Here’s a 5-minute chart of Amgen. We immediately see pretty strong resistance around the $177 level.

Now, here’s a daily chart of Amgen, and we can see that the $177 level isn’t that important on a longer time frame.

How to Use Different Time Frames to Make Decisions

Below we have a 5 minute chart of Apple.

So we see a bit of a battle between bulls and bears above. The bulls are trying to break out above the channel on the open, but keeps getting denied, even on high relative volume. Observe the strong support level between $199 and $200, any tests of that level are denied on low volume.

That’s the price action we see on a 5-minute chart. A novice to intermediate trader might opt fade breakouts above that $206 level, or buy support around the $200 level. However, we’re not seeing the big picture. It’s important to put this 5-minute chart in the context of longer term price action. Doing so will give us more confidence in the levels we’re trying to trade.

Even going out to the hourly time frame can give us a different perspective. Below is an hourly chart of Apple during the same period.

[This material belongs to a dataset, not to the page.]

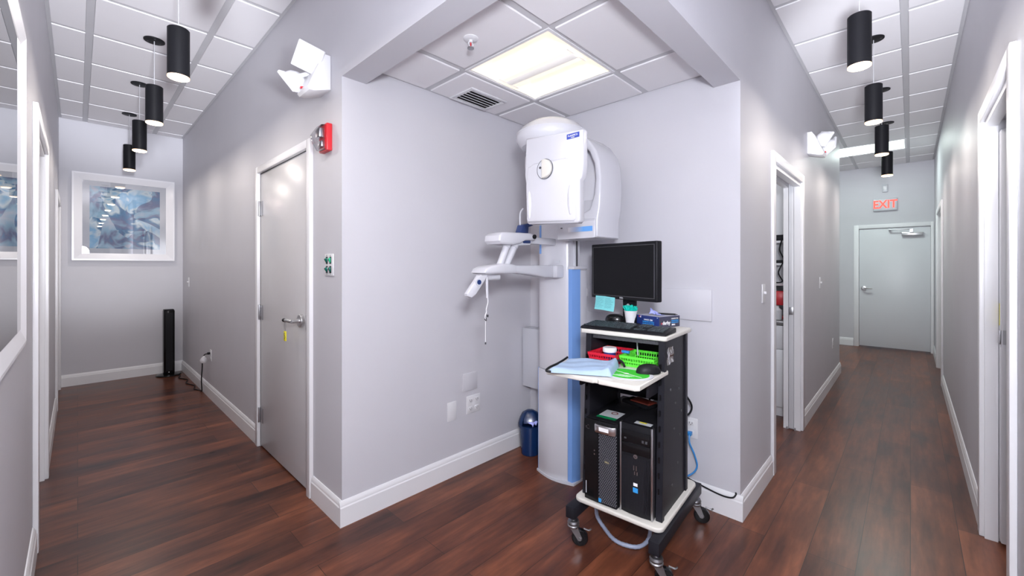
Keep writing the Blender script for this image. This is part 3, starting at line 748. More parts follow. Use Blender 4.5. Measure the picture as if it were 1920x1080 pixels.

Suddenly, those ‘failed breakouts’ have different context. While the initial impulse moves are being rejected, the stock is still making higher highs and higher lows, as marked by the arrows on the chart, meaning the uptrend is still intact.

Going even further out onto the daily chart, we can see that Apple has been in an uptrend for all of 2019. While not the most technically strong uptrend, it doesn’t play in your favor to try to fade moves within the uptrend: you’re not playing the probabilities.

Final Thoughts

I think the importance of analyzing markets on multiple time frames was made pretty clear in this article. If it does nothing else but keep you out of a few bad trades per year, it’s worth it.

To summarize:

  • Confirm short-term setups and price action with longer time frames.
  • Don’t get bogged down on one time frame, it will cloud your judgement.
  • Use multiple time frames to check for long term support and resistance levels. Being aware of these can help you identify incoming volume when short term price action nears a vital level.